According to Gazeta Wyborcza instead, the liberal newspaper par excellence in Poland, Russia could be behind the animated exploitation of the LGBT issue. “Kaczynski at the Pis party convention in March spoke of the threat of child sexualization,” writes Wyborcza. “One of the most active websites in the promotion of the anti-LGBT initiative ‘Stop the sexualisation of children’ is registered on the same server as the right-wing magazine Option to the right, which always devotes great attention to Russia and promotes it as a country rebuilding its identity and defending traditional values, contrary to the West”.

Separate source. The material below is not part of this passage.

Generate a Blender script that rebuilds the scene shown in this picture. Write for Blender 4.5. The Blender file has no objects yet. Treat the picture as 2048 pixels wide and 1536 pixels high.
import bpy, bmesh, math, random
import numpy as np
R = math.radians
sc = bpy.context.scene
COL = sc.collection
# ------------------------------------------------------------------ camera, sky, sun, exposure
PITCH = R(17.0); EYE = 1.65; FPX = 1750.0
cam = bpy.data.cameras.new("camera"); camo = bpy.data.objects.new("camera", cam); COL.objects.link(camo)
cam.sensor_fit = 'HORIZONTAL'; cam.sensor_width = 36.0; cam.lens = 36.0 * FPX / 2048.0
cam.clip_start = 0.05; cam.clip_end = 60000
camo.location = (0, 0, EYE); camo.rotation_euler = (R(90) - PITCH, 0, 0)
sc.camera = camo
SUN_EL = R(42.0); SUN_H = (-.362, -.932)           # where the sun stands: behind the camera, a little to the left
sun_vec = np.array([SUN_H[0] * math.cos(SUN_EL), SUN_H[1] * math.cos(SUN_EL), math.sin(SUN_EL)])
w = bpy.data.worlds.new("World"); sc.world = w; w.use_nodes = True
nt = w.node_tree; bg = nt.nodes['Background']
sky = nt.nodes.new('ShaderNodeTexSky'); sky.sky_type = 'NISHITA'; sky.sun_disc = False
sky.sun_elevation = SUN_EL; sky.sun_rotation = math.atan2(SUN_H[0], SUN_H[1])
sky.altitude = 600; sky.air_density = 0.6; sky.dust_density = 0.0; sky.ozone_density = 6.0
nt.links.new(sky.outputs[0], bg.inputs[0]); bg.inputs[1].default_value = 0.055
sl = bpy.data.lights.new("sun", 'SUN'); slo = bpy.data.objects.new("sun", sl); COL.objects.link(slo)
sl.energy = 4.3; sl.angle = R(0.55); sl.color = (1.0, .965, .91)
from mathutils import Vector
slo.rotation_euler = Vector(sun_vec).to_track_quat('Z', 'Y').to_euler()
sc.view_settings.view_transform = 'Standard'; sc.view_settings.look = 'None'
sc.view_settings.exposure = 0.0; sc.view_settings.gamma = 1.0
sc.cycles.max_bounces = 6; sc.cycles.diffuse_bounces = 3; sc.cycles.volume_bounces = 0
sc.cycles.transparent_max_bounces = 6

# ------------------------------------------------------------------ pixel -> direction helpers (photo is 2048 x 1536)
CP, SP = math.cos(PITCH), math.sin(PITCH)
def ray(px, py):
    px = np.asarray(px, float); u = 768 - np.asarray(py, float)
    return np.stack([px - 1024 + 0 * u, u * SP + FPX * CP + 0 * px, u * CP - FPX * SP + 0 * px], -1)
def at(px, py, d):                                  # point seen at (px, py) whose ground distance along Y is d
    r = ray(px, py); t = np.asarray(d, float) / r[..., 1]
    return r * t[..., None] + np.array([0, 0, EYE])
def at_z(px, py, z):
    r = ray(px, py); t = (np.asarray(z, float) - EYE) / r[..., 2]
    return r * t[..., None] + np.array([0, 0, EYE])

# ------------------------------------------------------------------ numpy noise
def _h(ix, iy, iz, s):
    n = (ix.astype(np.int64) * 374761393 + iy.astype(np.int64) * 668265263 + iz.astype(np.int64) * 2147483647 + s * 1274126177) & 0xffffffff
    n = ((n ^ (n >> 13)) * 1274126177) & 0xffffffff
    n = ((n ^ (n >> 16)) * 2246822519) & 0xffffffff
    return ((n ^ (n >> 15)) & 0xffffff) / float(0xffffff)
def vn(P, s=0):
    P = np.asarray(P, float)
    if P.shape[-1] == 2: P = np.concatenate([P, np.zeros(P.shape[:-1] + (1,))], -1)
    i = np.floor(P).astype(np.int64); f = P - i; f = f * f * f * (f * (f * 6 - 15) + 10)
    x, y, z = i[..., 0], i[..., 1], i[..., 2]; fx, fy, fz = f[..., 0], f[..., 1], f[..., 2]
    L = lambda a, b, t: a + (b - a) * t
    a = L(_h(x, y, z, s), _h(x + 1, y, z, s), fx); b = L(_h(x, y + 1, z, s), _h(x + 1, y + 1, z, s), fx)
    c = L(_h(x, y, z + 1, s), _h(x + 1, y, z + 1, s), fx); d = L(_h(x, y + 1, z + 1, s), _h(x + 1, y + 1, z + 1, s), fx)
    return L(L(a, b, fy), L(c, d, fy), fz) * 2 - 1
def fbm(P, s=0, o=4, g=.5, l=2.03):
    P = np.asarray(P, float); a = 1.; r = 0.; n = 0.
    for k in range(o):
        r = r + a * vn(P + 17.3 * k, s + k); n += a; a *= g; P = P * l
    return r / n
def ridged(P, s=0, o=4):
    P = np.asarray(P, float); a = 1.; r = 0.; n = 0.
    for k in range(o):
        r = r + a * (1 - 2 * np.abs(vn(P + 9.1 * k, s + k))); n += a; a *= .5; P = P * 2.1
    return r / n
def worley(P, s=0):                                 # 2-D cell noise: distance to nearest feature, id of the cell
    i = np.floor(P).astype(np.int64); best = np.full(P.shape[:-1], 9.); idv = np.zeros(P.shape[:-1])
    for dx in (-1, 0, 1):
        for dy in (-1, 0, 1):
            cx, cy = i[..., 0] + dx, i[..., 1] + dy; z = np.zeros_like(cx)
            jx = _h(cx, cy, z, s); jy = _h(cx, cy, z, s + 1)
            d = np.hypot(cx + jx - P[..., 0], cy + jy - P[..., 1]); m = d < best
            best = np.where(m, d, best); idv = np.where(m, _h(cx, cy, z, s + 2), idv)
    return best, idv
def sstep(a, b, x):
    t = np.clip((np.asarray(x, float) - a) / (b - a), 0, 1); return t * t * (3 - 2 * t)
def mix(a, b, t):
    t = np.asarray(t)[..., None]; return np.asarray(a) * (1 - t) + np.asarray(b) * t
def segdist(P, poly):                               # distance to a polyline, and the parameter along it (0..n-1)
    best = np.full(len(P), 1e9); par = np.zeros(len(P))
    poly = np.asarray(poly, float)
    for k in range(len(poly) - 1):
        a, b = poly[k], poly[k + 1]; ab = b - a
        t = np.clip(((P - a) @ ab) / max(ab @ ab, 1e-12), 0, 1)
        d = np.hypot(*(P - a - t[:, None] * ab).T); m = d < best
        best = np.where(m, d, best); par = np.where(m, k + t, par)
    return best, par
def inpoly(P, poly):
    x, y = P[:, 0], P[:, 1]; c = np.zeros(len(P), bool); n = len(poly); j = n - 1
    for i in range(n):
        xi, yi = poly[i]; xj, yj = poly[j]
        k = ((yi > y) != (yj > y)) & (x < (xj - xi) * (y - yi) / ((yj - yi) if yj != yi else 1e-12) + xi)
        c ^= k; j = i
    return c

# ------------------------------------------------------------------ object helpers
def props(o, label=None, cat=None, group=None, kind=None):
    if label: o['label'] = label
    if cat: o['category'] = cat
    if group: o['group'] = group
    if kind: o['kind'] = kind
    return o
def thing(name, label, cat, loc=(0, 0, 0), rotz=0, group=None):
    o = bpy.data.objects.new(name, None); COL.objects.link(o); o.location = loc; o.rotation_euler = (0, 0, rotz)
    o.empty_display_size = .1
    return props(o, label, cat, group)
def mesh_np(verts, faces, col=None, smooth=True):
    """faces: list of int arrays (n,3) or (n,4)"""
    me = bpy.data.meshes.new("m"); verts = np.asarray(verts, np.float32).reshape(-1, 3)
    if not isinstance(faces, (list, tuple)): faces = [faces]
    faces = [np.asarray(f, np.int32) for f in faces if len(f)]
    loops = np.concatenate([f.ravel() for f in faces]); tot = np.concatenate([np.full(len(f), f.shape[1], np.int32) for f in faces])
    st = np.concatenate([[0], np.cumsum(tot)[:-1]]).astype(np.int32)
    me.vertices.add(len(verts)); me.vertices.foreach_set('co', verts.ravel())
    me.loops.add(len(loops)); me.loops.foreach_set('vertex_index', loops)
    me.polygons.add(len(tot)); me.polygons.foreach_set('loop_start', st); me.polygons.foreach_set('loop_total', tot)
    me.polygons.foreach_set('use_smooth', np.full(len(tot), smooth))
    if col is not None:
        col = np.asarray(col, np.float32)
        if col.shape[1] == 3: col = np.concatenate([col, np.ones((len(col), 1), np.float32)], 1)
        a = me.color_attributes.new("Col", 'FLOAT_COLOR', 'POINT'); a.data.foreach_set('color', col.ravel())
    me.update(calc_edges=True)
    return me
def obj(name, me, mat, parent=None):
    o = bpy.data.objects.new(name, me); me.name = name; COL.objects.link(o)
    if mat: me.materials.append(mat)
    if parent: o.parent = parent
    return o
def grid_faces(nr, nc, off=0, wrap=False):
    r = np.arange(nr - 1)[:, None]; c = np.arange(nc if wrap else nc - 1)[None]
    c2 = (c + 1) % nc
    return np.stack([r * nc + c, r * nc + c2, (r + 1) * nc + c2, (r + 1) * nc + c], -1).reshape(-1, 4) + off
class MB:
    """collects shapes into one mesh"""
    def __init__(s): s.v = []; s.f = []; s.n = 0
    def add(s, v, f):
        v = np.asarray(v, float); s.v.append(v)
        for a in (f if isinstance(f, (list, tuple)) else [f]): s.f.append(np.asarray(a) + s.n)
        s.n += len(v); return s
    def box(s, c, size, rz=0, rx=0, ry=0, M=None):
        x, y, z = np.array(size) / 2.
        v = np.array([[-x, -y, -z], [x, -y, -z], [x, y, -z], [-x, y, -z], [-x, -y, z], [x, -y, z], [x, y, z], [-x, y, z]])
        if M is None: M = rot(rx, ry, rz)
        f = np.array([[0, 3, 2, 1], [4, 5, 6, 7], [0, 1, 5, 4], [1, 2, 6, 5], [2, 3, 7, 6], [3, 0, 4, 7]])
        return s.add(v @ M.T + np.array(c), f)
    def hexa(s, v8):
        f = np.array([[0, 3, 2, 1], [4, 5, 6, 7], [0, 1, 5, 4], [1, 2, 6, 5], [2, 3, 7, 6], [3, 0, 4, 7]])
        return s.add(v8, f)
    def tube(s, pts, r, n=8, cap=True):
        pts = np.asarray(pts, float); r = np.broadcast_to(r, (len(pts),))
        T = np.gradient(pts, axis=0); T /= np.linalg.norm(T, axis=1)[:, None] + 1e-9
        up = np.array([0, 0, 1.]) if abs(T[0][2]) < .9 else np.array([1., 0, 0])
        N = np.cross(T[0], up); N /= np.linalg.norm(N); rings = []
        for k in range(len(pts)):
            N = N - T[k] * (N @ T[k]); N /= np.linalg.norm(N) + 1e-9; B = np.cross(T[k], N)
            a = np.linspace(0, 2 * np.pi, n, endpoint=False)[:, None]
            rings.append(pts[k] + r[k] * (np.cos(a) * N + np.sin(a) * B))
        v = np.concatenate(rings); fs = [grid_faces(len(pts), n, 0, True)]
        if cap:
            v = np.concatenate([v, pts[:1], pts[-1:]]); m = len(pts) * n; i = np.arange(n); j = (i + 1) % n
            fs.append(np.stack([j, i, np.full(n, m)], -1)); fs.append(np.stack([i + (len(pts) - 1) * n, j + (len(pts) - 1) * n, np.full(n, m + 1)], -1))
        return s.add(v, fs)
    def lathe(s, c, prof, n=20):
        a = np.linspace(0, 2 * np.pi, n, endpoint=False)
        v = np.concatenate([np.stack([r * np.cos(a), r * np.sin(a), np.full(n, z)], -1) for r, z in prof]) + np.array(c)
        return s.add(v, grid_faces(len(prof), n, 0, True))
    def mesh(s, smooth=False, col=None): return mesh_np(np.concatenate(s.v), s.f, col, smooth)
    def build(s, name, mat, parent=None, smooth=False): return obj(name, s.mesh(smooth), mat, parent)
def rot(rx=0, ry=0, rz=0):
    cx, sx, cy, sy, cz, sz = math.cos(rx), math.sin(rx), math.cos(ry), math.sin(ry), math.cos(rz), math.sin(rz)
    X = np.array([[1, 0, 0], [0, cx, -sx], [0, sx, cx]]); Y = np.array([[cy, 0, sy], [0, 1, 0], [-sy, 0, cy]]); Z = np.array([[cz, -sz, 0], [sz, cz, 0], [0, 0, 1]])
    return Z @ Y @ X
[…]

Certainly a curious theory, considering that the PiS in general is a political force that is anything but friendly towards Russia. One of the party’s most vocal campaigns was the tragedy of the fall of the presidential plane in 2010, which occurred in Russia. The current leader of the PiS lost its twin brother, Lech Kaczynski, then president of the country. One of the first moves of the new government in 2015 was to reopen the investigation into the Smolensk tragedy and some implied that the catastrophe was not an accident but an act of international terrorism by Russia. Many in Poland will surely have their good reasons for not seeing Russia favorably, but this does not mean that all evils must necessarily come from there. And even the latest tense debate on the LGBT issue is no exception.